Question

Medal For HELP <3
What kind of function best models the set of data points (-3,18), (-2,6),(-1,2),(0,11), and (1,27) ?

A Linear
B Quadratic
C Exponential
D none of the above

Answer 1

@RaeDeSol :) After 2 more and Im Freeeee

Answer 2

First step would be to make a plot. Have you done so?

Answer 3

you try to do the slope thing that i did for the last one. you saw my work..... give it a shot to see if its linear

Answer 4

B Quadratic

Answer 5

Do you know about arithmetic and geometric sequences? If you do, and the data set you are given is sampled at regular intervals like this one (x = -3, -2, -1, 0, 1) you can check to see if you have an arithmetic sequence (in which case it is linear) or geometric sequence (in which case exponential)

Answer 6

If it is quadratic, you must be able to fit a quadratic polynomial to the points.

Answer 7

yes.



wanna know a short cut?

Linear? no because your y gets small and then big
Quadratic? yes because y gets small and then big
Exponential? no because it doesnt continue to get very big or very small

Answer 8

Care to show the quadratic polynomial that fits all of these points? :-)

Answer 9

A quadratic polynomial will be of the form \[ax^2+bx+c\]
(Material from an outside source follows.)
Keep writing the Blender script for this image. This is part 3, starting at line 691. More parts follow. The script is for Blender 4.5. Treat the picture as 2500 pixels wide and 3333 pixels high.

We have 5 points, so that's more than enough to determine 3 coefficients.

We plug in 3 known points to get 3 simultaneous equations in \(a,b,c\), then solve for the values of \(a,b,c\).

For the first point:
\[18 = a(-3)^2+b(-3)+c\]\[18 = 9a-3b+c\]

second point:
\[6 = a(-2)^2 + b(-2) + c\]\[6 = 4a-2b+c\]

third point:
\[2 = a(-1)^2+b(-1)+c\]\[2 = a-b+c\]

Solving the system, we get \[a=4,\,b=8,\,c=6\]or \[4x^2+8x+6\]

Answer 10

Here's a plot of our data points, connected by straight lines:

Answer 11

Here's a plot of the parabola \(y = 4x^2+8x+6\)

Answer 12

Here's a plot of both the data points and the parabola I constructed. Notice that the first three points fall on the parabola (good!) but the others do not (bad!)

Answer 13

as long as you can identify the end behaviors of a graph, you can determine the type of graph. knowing how to find the coefficients is a good skill too

Answer 14

A quadratic (aka a parabola) is always symmetrical about the vertex. There isn't any point to put the vertex in this data set where it will be symmetrical.

Answer 15

No, determining the end behavior is not sufficient to determine the type of graph.

Answer 16

ok Linear

Answer 17

No, a linear graph would be a straight line...

Answer 18

ugg

Answer 19

If "best models" means that the model must coincide with the actual data points we know, then the correct answer is "none of the above".

Answer 20

Wow i'm sweating ty

Answer 21

However, as we have 5 points, we can fit a polynomial of the form \[y = ax^4 + bx^3 + cx^2 + dx + e\]that will exactly match the data. I happen to have such a polynomial right here :-)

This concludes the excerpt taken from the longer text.